İzmir’de hava kalitesi ölçümleri noktasında bazı sorunlar yaşandığına da işaret eden İşgenç, özellikle endüstriyel faaliyetlerin fazla olduğu ilçelere işaret etti. “Aliağa’da gemi söküm tesisleri, termik santraller var. Bu kadar endüstri olurken Aliağa’nın değerleri neden düşük çıkıyor?” sorusuyla devam eden İşgenç, “Çünkü Aliağa’da gerçek kirliliği gösterecek istasyonlar ya çalışmıyor ya da bunun verileri kamuoyunda paylaşılmıyor. Gerçek durumu yansıtmak istemezseniz bu istasyonu öyle bir yere kurarsınız ki kentteki oluşan emisyonları ölçmez. Ölçüm sistemi doğru mu yeterli mi ona da bakmak lazım. Öyle görünüyor ki İzmir’de ve özellikle Aliağa’da bu sistemler doğru yerde konuşlandırılmamış. Ancak bilim açısından söyleyebiliriz ki hava kalitesi kirliliği İzmir’in birçok yerinde çok fazla arttı. Eskiden İzmir’in imbatı vardı, aşırı yapılaşma nedeniyle bunlar da ortadan kalkmaya başladı” dedi.

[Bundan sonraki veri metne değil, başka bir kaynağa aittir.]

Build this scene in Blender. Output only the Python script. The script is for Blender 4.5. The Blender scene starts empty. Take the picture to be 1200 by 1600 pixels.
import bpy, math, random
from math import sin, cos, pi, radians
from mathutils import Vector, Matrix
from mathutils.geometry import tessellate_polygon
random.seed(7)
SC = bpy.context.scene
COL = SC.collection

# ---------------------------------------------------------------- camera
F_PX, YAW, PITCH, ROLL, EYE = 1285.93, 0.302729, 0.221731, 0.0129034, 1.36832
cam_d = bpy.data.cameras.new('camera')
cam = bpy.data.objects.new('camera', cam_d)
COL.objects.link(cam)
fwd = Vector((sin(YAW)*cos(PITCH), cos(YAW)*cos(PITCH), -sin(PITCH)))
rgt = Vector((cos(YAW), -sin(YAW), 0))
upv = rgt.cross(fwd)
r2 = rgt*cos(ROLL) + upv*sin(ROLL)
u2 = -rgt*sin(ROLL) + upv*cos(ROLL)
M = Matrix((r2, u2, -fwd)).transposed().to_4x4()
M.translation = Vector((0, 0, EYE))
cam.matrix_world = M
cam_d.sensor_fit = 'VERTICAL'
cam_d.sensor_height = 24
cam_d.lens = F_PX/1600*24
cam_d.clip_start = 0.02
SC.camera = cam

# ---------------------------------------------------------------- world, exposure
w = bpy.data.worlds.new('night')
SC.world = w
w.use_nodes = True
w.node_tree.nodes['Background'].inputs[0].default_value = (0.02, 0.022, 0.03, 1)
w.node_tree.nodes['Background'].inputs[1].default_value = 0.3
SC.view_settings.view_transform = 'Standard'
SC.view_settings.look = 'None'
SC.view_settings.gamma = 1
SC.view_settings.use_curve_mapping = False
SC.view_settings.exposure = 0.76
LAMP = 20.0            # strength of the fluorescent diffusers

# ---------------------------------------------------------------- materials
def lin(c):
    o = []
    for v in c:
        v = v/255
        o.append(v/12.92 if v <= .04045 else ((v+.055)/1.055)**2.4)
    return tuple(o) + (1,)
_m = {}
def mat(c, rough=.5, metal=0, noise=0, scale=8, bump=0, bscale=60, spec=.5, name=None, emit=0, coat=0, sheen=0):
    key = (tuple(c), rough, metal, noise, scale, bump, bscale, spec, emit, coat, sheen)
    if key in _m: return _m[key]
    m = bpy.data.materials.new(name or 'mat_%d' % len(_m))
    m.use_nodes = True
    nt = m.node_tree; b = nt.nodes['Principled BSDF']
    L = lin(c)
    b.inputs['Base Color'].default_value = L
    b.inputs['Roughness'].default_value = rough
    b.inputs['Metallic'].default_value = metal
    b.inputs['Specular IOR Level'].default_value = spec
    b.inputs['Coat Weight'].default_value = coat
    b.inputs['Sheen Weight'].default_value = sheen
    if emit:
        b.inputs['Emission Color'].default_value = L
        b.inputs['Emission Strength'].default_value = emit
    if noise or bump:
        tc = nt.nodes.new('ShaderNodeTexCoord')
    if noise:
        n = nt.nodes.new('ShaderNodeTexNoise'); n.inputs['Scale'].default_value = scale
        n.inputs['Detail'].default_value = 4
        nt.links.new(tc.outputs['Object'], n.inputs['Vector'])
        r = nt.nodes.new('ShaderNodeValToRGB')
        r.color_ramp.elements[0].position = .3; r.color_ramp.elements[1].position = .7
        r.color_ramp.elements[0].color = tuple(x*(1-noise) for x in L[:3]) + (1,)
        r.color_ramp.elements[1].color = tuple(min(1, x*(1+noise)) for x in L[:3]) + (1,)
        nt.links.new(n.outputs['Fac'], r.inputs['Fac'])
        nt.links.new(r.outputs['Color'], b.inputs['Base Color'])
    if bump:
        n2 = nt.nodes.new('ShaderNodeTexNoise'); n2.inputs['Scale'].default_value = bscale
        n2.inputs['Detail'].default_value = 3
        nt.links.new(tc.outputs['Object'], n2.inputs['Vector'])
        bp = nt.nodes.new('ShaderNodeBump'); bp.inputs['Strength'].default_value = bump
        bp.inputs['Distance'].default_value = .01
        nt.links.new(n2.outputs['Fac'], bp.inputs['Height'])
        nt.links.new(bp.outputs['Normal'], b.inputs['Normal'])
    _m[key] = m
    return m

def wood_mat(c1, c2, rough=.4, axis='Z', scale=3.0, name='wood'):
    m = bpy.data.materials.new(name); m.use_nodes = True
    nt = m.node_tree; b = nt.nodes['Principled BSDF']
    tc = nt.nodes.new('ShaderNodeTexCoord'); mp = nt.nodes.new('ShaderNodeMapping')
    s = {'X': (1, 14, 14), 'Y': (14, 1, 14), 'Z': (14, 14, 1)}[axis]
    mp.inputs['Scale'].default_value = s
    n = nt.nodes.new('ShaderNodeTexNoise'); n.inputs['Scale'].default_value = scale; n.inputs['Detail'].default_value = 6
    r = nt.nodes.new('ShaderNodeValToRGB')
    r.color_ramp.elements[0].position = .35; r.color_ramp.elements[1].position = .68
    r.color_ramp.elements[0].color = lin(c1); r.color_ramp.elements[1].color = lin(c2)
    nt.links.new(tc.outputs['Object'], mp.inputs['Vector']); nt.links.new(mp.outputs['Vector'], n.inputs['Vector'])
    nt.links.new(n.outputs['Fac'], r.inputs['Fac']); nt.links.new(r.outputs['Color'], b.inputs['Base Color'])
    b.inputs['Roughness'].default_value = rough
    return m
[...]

“Akciğer ve solunum rahatsızlıklarına yol açabilir”
Partikül madde kirliliğinin insan sağlığına ciddi zararlar verebileceğine de dikkati çeken İşgenç, “Bunların bir kısmı akciğerde kalıyor ve solunum yolu hastalıklarına yol açıyor. Ayrıca havada düzenli ölçülmese de karbonmonoksit ve kükürt dioksitler de görülebiliyor. Bunların insan sağlığına zarar verdiği kesin” ifadelerini kullandı.
“Hava koridorlarına izin vermeliyiz”

“Su kirliliğine göre hava kirliliğine yol açan unsurlar çok daha fazla sayıda. Tek bir noktada değil ki oradaki sorunu giderelim…” mesajıyla devam eden İşgenç, sorunun çözümü noktasında da atılması gereken adımlar şöyle sıraladı: “Kent içi ulaşımda kesinlikle toplu ulaşımın ağırlığını artırmamız gerekiyor. Otomobilden kaynaklı sıkıntıları bu şekilde çözebiliriz. Toplu ulaşımda da fosil yakıtları değil elektrik ya da biyogaz kullanmamız etkili olacaktır. Endüstride de denetimleri artırmamız gerekiyor. İzmir’de Kemalpaşa bölgesine doğru çıkarken iki tane çimento fabrikası var. Orada özellikle hafta sonlarında bacalardan toz emisyonlarının atıldığına dair çok sayıda şikayet var. Bu da, denetimin düzenli yapılması gerektiğini gösteriyor. Ayrıca kent planları yapılırken hava koridorlarına izin vermemiz şart. Sahil bulvarlarımıza baktığımızda boydan boya bitişik nizamda çok katlı apartmanlar olduğunu görüyoruz. Onların hemen arka kısımlarına esintinin ulaşmasını engellemişiz. En temelde kent planları da bu şekilde gözetmemiz gerekiyor. Temiz teknolojilerin kullanılması, iyi arıtma sistemleri yapılması da hava kalitemizi artıracak yöntemlerdir.”